* PROBLEM TO SOLVE *
In the entries that follow, find the word "part" and report each line it is on.

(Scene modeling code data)
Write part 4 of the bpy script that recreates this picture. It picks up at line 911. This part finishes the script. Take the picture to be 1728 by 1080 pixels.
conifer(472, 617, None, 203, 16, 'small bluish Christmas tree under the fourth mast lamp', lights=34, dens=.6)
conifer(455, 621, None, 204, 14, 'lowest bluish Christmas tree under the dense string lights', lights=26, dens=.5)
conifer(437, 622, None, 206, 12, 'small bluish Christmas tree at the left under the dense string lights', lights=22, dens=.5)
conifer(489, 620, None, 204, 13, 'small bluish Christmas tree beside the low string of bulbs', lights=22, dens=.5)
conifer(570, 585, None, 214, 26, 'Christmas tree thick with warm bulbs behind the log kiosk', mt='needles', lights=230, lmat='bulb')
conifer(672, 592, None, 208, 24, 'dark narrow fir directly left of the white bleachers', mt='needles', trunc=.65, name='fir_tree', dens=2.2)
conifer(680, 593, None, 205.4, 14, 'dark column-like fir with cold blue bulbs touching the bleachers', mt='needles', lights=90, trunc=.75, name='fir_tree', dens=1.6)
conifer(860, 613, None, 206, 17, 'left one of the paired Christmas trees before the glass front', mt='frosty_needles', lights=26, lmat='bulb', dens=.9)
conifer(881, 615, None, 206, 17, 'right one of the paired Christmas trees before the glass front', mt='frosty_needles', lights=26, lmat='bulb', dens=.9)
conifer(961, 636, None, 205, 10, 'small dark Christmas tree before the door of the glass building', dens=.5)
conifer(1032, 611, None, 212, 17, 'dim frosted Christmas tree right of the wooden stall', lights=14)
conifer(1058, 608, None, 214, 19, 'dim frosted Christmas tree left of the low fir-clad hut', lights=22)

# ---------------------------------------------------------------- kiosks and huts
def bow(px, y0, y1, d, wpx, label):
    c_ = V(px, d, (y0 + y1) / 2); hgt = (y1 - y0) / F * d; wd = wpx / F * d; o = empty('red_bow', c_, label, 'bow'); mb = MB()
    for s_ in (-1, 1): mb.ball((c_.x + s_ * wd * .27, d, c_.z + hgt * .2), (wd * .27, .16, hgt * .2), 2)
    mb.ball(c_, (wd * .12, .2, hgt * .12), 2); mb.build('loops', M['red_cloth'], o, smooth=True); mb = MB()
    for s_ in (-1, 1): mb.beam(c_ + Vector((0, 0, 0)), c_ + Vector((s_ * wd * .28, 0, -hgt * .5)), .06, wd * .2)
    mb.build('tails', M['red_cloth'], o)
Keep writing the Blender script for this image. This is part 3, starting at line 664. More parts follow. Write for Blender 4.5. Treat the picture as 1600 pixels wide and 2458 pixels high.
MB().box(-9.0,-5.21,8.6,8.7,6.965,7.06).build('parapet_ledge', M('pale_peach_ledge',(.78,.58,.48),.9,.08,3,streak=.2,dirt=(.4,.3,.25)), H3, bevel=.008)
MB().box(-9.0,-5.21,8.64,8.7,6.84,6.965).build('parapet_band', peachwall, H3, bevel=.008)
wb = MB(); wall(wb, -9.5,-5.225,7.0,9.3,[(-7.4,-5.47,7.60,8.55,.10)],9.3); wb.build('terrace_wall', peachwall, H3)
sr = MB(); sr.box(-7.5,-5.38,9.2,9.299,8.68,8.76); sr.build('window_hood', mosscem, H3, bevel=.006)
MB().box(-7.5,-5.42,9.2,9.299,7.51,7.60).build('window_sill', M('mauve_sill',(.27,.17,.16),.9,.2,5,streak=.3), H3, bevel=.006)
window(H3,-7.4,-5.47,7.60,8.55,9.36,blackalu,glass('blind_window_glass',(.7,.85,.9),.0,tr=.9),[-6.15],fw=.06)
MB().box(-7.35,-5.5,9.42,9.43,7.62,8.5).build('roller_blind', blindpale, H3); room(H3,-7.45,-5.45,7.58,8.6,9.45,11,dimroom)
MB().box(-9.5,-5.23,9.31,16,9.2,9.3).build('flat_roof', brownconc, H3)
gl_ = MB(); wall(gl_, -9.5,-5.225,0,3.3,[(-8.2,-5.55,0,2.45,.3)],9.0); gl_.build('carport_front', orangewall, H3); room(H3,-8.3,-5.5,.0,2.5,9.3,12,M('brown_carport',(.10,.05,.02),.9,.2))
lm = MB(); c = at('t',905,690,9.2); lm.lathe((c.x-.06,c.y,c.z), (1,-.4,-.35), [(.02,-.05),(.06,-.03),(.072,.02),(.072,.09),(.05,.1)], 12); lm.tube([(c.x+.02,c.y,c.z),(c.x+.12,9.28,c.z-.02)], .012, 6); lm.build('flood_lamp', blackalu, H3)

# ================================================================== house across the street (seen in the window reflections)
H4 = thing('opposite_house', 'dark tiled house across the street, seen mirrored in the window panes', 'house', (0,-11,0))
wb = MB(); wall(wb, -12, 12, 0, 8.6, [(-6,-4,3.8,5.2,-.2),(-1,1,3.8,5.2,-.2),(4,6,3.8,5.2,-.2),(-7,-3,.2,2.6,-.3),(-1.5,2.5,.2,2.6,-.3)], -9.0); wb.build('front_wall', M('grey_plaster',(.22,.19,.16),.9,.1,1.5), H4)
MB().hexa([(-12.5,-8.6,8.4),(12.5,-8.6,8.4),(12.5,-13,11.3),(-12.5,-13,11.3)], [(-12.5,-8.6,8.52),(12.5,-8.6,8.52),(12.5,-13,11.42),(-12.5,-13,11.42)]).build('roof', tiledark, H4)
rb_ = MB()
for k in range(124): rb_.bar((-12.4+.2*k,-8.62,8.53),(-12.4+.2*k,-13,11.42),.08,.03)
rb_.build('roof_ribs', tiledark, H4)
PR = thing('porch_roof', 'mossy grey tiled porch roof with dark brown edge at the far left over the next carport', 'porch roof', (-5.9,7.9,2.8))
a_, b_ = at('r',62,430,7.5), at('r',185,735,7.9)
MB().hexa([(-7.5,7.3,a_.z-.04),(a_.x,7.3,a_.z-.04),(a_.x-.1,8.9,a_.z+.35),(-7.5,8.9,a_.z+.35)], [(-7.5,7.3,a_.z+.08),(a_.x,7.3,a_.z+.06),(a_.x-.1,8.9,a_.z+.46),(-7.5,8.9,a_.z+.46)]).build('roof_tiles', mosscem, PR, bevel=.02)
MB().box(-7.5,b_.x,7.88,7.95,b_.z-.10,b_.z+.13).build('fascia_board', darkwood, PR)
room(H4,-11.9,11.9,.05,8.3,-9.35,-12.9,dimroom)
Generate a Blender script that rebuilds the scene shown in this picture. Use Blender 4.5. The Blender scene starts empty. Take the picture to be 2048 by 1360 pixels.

* EXERCISE OUTPUT *
Write part 4 of the bpy script that recreates this picture. It picks up at line 911. This part finishes the script. Take the picture to be 1728 by 1080 pixels.
Keep writing the Blender script for this image. This is part 3, starting at line 664. More parts follow. Write for Blender 4.5. Treat the picture as 1600 pixels wide and 2458 pixels high.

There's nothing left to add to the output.